Gallery Purchase during the 2016 Art Acquisition Party with contributions from Malu Alvarez ’02, Jane Avinger, Susan Beaumont, Armando Bellmas, Lydia Bittner-Baird, Chai Lu Bohannan ’14, Elizabeth Bradford, Caroline Brooks ’15, Im Chan, John Christian, Howard Daniel ’72, Dan Drayer, Rosemary Droney, Jennifer Sudul Edwards, Emily Mehta Farlow ’11, Donna Ferguson, John Ferraris, Monica King Friel, Anna Grumman ’19, Kate Hall ’16, Richard C. Halton ’77, Elizabeth Harry ’14, Scott Harry, Stephanie Glaser ’92 & Thomas Hazel ’92, Burkhard Henke, Joan C. Huntley, John David Ike ’13, Caitlin James ’14, Chandra and Jimmie Johnson, Amy Clemmons King ’97, Jamie Knowles ’10, Nan & Bill Loftin ’81, Fred Lopp ’63, Frank Lord ’89, Susan Norman McAlister ’85, Dan McLawhorn ’70 & Rob Hazelgrove, Louise Mohamed, Kate Nation, Sherry Nelson, Ginny Newell ’78, Madeline Newman, Lia Newman, Sara Nordstrand ’14, Elena M. Paul ’85, Annie Porges, Tatum Pottenger ’14, Sara Pottenger ’79, Jeff Prince, Julia Rich ’14, Sam Riehl ’15, Barbara Schreiber, Lucy Sexton ’16, Holly Sinkway, Tom and Kathe Stanley, Elizabeth Stern, Mary Taibl, Brad Thomas, Ian Thomson ’15, Bob Trotman, Linda Vista, and Russ & Lyn Bolen Warren ’83.
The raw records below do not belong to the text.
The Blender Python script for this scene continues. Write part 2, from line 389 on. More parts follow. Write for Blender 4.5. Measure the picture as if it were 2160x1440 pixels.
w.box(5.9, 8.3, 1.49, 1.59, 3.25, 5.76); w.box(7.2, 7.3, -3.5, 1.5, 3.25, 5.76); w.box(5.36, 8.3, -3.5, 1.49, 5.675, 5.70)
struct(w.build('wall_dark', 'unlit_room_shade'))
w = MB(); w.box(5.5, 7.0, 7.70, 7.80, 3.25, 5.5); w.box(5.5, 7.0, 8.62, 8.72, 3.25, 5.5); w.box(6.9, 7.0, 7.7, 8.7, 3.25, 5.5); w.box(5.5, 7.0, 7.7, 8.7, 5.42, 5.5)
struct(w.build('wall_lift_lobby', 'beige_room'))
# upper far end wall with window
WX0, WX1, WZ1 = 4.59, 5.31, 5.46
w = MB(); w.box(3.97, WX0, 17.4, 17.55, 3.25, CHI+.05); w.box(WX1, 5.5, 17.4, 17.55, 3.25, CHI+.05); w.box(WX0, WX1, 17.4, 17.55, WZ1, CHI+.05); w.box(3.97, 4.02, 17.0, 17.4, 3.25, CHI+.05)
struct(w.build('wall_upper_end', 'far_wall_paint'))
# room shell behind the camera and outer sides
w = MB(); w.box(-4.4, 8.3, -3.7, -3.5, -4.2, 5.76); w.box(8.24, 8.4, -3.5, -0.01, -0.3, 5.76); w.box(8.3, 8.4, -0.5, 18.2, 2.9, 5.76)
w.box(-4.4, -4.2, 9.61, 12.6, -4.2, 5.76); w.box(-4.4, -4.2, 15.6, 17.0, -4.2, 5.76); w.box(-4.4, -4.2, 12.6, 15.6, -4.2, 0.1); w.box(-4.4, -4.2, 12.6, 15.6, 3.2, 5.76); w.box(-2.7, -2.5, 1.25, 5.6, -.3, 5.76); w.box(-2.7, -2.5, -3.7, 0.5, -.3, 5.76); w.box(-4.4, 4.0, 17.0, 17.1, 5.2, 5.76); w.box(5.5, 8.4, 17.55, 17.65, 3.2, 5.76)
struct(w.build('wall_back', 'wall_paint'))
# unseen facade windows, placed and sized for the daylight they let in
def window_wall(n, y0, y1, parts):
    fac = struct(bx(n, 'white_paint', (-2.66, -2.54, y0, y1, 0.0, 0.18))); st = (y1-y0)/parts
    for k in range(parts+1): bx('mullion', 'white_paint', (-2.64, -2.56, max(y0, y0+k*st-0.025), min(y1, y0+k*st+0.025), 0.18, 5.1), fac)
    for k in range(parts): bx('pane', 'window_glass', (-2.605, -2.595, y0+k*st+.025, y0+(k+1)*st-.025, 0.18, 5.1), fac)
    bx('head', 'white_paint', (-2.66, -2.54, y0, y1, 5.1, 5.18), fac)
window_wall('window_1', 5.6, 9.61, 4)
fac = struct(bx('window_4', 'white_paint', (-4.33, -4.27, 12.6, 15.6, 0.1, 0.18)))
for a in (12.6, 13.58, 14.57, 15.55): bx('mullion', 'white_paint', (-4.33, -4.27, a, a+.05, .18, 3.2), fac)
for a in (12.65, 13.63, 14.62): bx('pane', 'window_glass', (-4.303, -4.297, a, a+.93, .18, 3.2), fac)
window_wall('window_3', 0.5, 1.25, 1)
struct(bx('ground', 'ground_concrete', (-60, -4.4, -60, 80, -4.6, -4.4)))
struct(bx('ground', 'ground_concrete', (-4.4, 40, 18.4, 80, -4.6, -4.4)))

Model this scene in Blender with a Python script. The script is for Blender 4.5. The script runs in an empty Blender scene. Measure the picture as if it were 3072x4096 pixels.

William Cordova’s mixed-media sculpture centers around his research on Fort Mose in St. Augustine, established in 1738 by the Spanish governor of Florida as the first legally sanctioned settlement for runaway African slaves and Native Americans fleeing British persecution. After East Florida was ceded to the British in 1763, most of the inhabitants migrated with the evacuating Spanish to Ceiba Mocha, Matanzas, Cuba, which is where Cordova gathered the ephemera, film, photography, and sound material for his 2016 exhibition at the Van Every/Smith Galleries, ceiba: reconsidering ephemeral spaces. In the exhibition, Cordova addressed transcultural migration by linking these early migrations with the movement of more than eighty Asian, Black, and Latino individuals from the United States to Cuba between 1968 and 1971.

This work includes seven framed Polaroids which the artist discolors, distorts, and misaligns to draw out notions of memory while substantiating the object they depict. While the machete is just an image, and therefore a passive version of its original self—shattered, caged and merely projected—it still carries weight and intensity, drawing out its threat, and bringing the memories it represents into the present.

Biography

Cordova earned his BFA from the Art Institute of Chicago (1996) and an MFA from Yale University (2004). He has had solo exhibitions at the Museum of Contemporary Art, Miami, and the Center of Contemporary Art, Murcia, Spain, among others. His work has been featured in the Whitney Biennial, Miami Biennial, and in group exhibitions at the Seattle Art Museum; Studio Museum in Harlem; and MOMA PS1, Long Island City; among others. His honors include the Florida Prize In Contemporary Art, and an Art Matters Grant, along with residencies at such institutions as the Studio Museum in Harlem, and Museum of Fine Arts, Houston. Cordova has published numerous scholarly essays and regularly engages in curatorial work. Currently represented by Sikkema Jenkins & Co., Cordova divides his time between Miami, New York, and Lima, Peru.